It’s getting harder and harder to ignore the feeling. You’ve probably felt it, too, amid the intensifying rumours and increasingly brutal punditry. With every passing race on the F1 calendar, a Daniel Ricciardo resurgence feels further away.
The promise of 2022 removing the shackles on the Australian now nothing but empty. Instead, doubts born out of a difficult debut season with McLaren have persisted well into the new campaign, which now shapes as make-or-break for Ricciardo.
The 32-year-old is contracted for next year, but McLaren boss Zak Brown made it clear on the weekend that both parties have escape clauses.
“I don’t want to get into the contract, but there are mechanisms in which we’re committed to each other, and mechanisms in which we’re not,” Brown said about 2023.
“I spoke with Daniel about it.

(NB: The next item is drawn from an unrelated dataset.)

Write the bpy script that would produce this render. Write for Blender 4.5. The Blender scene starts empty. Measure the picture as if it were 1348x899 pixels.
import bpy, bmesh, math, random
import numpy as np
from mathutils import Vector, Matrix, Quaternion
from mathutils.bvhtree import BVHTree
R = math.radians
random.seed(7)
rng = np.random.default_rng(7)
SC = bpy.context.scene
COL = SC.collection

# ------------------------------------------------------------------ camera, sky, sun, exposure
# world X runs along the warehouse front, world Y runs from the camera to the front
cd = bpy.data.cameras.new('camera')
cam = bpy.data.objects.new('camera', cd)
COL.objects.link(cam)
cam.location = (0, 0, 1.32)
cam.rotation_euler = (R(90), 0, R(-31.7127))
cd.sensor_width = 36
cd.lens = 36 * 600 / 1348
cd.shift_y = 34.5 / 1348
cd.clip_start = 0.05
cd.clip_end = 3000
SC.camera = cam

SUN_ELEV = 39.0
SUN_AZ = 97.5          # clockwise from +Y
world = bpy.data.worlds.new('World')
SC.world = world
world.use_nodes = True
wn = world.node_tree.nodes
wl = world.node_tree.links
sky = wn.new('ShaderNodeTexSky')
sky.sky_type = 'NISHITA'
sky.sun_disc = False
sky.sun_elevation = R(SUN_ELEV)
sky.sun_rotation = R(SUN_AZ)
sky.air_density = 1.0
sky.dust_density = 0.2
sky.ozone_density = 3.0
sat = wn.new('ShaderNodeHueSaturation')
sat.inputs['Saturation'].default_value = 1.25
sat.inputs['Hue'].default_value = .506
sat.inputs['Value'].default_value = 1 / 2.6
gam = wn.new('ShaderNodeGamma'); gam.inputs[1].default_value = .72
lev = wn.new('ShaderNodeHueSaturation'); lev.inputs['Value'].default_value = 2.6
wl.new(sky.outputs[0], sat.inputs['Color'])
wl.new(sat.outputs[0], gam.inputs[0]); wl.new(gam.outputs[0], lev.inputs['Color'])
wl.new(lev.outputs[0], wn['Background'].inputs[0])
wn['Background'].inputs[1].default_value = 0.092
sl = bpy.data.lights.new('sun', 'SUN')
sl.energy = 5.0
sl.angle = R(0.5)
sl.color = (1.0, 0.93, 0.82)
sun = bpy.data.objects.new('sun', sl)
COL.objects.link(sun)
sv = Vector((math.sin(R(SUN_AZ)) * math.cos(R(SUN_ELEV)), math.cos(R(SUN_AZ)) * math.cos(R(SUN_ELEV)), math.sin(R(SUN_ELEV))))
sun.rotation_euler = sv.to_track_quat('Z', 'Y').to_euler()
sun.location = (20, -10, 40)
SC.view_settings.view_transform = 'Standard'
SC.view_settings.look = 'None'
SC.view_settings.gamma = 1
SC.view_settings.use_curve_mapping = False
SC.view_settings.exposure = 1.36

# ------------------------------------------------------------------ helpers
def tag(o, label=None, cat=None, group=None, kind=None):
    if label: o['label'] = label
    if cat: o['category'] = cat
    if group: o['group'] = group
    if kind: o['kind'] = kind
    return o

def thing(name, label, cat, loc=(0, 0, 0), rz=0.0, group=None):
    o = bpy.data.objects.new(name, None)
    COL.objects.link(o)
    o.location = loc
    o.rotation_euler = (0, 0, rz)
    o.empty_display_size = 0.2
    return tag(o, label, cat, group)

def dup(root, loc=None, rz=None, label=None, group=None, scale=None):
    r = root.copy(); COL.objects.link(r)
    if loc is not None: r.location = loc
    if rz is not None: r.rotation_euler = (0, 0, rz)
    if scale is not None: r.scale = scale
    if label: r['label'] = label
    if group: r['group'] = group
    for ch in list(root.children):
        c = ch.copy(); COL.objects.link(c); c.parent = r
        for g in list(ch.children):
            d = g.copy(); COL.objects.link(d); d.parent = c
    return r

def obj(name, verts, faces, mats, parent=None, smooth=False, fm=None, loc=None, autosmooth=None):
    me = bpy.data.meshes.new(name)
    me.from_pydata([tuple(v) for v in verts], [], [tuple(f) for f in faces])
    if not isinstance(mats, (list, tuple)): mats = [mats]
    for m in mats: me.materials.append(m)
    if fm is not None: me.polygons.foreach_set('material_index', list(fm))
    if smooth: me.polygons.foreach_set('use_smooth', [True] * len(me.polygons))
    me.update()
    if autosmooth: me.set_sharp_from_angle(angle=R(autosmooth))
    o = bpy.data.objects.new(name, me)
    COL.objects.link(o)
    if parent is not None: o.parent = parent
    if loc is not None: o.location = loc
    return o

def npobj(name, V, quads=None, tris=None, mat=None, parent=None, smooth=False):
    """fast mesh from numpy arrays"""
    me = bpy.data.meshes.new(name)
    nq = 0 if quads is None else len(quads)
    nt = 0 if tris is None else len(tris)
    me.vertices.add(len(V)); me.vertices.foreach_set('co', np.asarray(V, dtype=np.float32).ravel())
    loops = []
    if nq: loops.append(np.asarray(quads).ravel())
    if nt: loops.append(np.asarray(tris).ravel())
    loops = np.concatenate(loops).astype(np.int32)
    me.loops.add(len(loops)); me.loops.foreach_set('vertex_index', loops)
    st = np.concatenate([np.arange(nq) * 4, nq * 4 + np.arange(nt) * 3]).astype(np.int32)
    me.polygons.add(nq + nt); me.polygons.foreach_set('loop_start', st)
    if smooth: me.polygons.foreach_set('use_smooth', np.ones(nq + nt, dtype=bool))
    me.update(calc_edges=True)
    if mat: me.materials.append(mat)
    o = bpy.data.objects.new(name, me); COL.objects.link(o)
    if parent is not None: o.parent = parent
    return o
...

We’re not getting the results that we both hoped for, but we’re both going to continue to push.”
If you’re feeling confused, in disbelief over how it all came to this so quickly, then spare a thought for Ricciardo who’s ultimately been set up for failure.

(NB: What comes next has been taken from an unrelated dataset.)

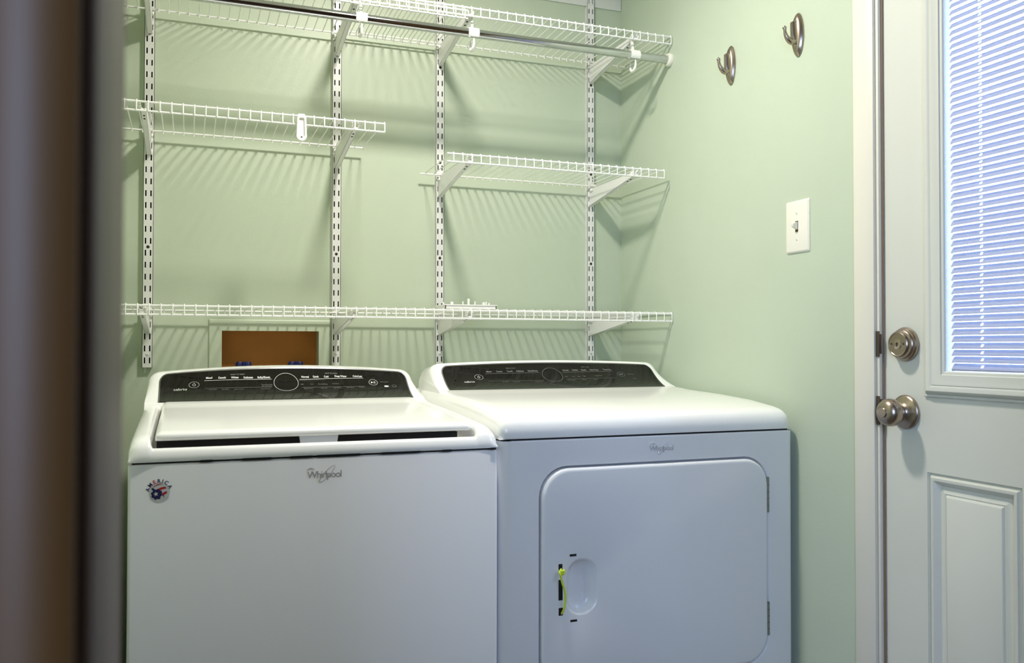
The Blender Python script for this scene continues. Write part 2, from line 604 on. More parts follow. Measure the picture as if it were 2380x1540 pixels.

We can only speculate over what McLaren’s pitch looked like to pull the driver from Renault after only two seasons, but this isn’t what either party signed up for.
Of course, F1 is unpredictable and there are many assurances teams simply cannot offer, such as being competitive. Ricciardo signed on the dotted line at the end of the 2020 season with no guarantees of success.
However, it’s unlikely that Ricciardo — 31 years old at the time and reaching a critical juncture — would have taken the gamble had he known just how disagreeable the car would be to his driving style.
Twelve months ago, Ricciardo recounted how the driver he replaced at McLaren, Carlos Sainz, asked him how he was adapting to the “strange” car.
“And I was like, ‘Thanks for telling me!’” Ricciardo joked.
Like many jokes, you feel as if there was an element of truth behind it.
True that it takes two to tango — McLaren wouldn’t have offered a contract if it knew Ricciardo would still be trying to adapt. It should also be said that Ricciardo bounced back after the Monaco Grand Prix last year, and could do so again.
Nonetheless, you can’t help but wonder if he got the full picture before signing up to the McLaren project alongside young gun Lando Norris.
The McLaren has, and continues to, strip Ricciardo of his unique driving strengths, replacing them only with doubts.